論 考

バイデン政権のつまづき

 25日、ロシアがウクライナ国境で展開していた1万人超の演習終了を発表した。同地にはロシア軍10万人超が駐留しているらしい。

 1月に米ロ交渉がおこなわれる予定だが、ウクライナは、とりあえず喫緊の危機は去ったと発表した。

 プーチン戦略は、アメリカやNATOを揺さぶる狙いだろう。

 バイデン氏のアメリカ国家安全保障チームが発表されたとき、非常に優秀なチームだという内外の評判が高かったが、アフガニスタン撤退で、すっかり評価を下げた。中心スタッフが、優秀ではあるが実地体験がなく、バイデン氏に対するイエスマン揃いだとも指摘されている。

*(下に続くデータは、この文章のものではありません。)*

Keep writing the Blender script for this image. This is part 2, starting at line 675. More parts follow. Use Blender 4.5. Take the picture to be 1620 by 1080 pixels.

 例の民主主義サミットも、焦点の定まらないもので、看板は格調高いが、民主主義と専制主義という対立概念を打ち立てれば、世界は2分される。まして、専制主義と批判された国々が、はいそうですかと「改心」するわけもない。

 バイデン氏の国内支持率は38%、副大統領のハリス氏は28%、加えて民主党内部の足並みが乱れている。

 アメリカ一極支配をめざしジタバタすればするほど、アメリカの政策への内外の信頼感が低下する。バイデン政権には、慎重に行動してもらいたい。